Hoover hires pretty secretary Helen Gandy (Naomi Watts) to be his head secretary, and even asks her to marry him early on.  But Gandy says she’s only interested in work, not marriage.  Also hired is Clyde Tolson (The Social Network’s Armie Hammer), a man who has been rumored to be Hoover’s gay lover by some, and in this movie the perspective is that Hoover hires the unqualified Tolson because of some attraction he doesn’t quite understand.

Hoover also has some mommy issues, as his mother Annie (Judi Dench) is a strict, demanding, God-fearing woman that the film suggests was a tremendous influence on Hoover and his actions, doing things for the greater good even if they are illegal.  The quiet demands of a mother and her grown son suggest a much tougher time of rule when he was a kid, and the scenes between he and his mother are pretty fantastic.  They could have been accentuated by a better movie.

We see Hoover’s days of the 1930’s, trying to take down Dillinger and Capone and all the gangsters of the day, although this is another section of the movie that is just kind of summarized.  The main event in J. Edgar is the Lindbergh Baby Kidnapping (with Josh Lucas as Charles Lindbergh), although the movie might have just been better to focus on the way that case changed the FBI and how we look at evidence today.  And this is where the movie is good, but it goes away from this case to other things, then reintroduces the case later, then leaves again, and comes back.  The great Stephen Root plays Arthur Koehler, a specialist in wood who helps track down the prime suspect of the Lindbergh case.

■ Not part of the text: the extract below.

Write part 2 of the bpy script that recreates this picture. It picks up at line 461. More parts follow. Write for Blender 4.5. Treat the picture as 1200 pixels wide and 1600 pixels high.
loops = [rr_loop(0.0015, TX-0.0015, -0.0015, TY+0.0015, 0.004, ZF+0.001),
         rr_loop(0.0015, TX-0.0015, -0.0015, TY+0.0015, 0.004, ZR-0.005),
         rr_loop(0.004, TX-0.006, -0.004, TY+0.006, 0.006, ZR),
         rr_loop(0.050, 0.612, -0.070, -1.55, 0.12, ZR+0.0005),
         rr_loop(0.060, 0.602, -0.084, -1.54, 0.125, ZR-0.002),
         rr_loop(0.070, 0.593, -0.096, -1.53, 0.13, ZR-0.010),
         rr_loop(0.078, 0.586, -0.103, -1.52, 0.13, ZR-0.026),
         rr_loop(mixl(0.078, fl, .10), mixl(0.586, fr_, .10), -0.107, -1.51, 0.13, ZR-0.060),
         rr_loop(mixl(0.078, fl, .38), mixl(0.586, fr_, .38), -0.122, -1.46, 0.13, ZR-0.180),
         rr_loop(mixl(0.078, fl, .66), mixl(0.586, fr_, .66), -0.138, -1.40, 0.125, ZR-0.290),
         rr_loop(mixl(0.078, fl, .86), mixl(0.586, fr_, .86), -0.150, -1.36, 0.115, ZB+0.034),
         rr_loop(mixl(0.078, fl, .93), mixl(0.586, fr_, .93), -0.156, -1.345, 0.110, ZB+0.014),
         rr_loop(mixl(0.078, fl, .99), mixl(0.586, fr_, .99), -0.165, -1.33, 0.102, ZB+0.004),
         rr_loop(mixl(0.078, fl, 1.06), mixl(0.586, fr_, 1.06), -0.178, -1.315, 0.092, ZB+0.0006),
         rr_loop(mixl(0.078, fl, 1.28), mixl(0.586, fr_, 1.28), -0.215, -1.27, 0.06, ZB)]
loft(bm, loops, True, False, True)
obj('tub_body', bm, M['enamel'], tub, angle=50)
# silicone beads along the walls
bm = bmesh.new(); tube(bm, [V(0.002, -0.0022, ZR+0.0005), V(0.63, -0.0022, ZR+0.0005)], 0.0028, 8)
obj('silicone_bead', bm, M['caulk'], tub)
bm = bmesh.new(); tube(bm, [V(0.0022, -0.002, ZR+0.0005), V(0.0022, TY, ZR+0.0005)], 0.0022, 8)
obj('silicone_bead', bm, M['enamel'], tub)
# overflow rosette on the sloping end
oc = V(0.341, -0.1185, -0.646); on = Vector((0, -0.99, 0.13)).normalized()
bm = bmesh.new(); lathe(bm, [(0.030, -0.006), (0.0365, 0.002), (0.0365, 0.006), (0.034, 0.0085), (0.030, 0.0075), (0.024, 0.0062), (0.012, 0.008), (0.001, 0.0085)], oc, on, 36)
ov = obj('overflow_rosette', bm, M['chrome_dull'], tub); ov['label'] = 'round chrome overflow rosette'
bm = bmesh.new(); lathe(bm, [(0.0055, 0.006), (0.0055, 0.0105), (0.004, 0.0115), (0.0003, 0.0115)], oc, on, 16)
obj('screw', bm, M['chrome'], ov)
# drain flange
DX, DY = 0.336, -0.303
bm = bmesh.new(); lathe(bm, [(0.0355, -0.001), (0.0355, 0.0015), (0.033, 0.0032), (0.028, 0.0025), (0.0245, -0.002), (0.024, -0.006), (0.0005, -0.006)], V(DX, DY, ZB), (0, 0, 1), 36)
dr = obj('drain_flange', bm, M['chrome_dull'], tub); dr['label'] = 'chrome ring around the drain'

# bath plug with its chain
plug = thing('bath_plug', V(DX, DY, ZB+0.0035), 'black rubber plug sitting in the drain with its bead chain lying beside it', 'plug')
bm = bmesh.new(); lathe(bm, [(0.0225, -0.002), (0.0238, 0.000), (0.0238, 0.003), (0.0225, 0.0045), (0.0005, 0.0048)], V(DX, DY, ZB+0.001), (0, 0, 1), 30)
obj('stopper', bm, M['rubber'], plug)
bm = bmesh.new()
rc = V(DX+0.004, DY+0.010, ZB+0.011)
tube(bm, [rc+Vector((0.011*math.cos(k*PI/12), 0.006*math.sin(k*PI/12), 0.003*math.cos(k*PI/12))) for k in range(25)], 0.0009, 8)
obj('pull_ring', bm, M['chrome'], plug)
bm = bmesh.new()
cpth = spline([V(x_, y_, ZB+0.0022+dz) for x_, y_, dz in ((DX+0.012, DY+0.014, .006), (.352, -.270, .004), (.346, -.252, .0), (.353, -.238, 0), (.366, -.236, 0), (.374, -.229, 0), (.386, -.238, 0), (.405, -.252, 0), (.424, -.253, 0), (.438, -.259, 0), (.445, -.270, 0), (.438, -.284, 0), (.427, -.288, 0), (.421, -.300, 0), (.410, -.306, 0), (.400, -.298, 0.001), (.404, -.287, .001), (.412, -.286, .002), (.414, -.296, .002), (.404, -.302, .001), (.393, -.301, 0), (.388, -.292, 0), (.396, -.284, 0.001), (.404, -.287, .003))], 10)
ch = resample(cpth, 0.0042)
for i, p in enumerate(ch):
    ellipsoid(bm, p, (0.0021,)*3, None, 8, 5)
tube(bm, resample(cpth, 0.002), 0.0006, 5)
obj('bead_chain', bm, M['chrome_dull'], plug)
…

We see some of his paranoid, abuse-of-power days too.  There are hints he has proof of Eleanor Roosevelt’s lesbian affairs, a tape involving John F. Kennedy and an indiscretion with a communist lover that Hoover tries to blackmail Robert Kennedy (Jeffrey Donovan) with, an attempt to undermine Martin Luther King’s acceptance of the Nobel Peace Prize, but these things aren’t done with the appropriate salaciousness that would make his actions seem more exciting, or more wrong in his abuse of power.  They’re just kind of…there.  So the most controversial aspect of Hoover’s FBI days, his illegal use of wire taps and keeping secret files on people, kind of dusted under the rug as minor details.  That could have been a fun movie, speculating on what files on famous figures Hoover might have had, but this film is more interested in just keeping to the straightforward, “well we don’t know exactly, but here’s sort of what happened, and we don’t want to be called out for being too sensational.”

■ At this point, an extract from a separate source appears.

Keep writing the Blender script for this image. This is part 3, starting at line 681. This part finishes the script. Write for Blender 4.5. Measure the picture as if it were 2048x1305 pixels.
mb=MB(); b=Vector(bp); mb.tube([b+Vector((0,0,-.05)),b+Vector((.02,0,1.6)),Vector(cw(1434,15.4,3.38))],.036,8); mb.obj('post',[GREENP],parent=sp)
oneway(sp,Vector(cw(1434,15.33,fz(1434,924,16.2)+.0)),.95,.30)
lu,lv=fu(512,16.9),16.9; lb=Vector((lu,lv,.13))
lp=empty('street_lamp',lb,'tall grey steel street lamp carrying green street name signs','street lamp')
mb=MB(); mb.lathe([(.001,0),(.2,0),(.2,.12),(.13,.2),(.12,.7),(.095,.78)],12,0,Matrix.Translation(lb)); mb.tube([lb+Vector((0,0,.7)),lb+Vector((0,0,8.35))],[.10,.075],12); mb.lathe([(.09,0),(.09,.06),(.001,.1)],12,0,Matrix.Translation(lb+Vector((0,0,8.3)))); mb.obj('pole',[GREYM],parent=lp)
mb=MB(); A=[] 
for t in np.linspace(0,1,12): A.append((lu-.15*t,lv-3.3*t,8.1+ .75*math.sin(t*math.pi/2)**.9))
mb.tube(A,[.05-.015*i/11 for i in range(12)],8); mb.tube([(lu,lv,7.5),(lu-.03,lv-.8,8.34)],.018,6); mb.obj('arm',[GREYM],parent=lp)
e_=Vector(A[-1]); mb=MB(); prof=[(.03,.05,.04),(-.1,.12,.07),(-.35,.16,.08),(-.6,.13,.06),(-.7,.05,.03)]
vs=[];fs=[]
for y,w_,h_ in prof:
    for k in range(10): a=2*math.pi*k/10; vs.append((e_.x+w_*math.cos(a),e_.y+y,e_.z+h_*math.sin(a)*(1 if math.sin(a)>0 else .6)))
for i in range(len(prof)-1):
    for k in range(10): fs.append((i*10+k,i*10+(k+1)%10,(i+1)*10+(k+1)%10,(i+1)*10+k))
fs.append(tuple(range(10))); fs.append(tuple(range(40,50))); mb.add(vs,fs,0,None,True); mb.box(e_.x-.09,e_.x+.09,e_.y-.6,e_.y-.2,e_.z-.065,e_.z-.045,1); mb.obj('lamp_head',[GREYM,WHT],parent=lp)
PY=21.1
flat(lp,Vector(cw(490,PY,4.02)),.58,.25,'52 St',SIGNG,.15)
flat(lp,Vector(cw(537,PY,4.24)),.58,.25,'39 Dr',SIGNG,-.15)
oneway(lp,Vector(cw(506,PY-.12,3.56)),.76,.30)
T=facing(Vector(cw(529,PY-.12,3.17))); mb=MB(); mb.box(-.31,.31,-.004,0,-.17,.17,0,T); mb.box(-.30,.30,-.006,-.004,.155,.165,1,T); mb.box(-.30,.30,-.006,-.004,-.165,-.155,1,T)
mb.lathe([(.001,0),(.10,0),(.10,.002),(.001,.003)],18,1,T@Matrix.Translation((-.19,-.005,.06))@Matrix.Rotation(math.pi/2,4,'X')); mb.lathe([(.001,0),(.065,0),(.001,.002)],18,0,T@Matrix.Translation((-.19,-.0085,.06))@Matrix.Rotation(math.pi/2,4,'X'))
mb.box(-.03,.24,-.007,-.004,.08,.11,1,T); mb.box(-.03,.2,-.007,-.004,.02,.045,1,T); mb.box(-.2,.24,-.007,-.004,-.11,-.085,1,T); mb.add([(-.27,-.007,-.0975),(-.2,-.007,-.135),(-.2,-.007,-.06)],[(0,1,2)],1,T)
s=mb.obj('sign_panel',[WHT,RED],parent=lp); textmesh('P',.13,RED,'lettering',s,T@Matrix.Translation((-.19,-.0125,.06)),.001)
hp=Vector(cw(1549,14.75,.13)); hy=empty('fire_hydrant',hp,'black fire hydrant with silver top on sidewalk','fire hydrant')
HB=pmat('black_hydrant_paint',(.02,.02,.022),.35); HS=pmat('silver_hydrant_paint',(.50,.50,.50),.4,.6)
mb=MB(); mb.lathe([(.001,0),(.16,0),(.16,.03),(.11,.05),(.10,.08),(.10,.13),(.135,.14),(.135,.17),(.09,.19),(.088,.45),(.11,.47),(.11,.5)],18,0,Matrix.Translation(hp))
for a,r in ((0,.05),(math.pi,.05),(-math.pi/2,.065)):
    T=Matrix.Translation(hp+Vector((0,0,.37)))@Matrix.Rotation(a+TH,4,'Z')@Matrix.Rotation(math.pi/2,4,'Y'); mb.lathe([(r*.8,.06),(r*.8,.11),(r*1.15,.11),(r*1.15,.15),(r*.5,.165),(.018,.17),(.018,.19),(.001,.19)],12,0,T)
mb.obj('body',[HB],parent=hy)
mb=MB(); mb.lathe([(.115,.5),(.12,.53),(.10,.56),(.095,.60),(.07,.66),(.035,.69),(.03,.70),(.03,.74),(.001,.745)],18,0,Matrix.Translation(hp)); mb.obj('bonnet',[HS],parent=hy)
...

It’s amazing to me that after Hoover asks Gandy to marry him and is turned down, that the potential romance or the hope for one completely dies out.  After Gandy refuses the proposal, she appears in the picture a few more times, never seeming to be all that important, with no sexual tension or regret from either party.  The movie does focus on the odd relationship between he and Tolson, which has been dissected by many a scholar but no one really knows what went down.  I’ll say this, the aging makeup in this movie is pretty bad.  Hammer’s in particular looks comical.

However, what we have here is Leonardo DiCaprio continuing to show why he is our number-one movie star right now, a guy who is handsome and does big pictures, but takes the acting craft seriously and brings immediate credibility to any picture he makes.  While director Christopher Nolan shot to the moon with The Dark Knight, and people started wanting to see his movies based on his name, I don’t think Inception could have been the huge hit it was last year without DiCaprio.  Without him, you would have had this weird-looking trailer for a sci-fi movie that would have been DOA with lesser stars.  His turn as Hoover should be Oscar-worthy, even if the movie he is in is not.  There are times when actors just blend so well into their part, that you don’t think of them as the actor anymore but that person.  DiCaprio pulls that off here.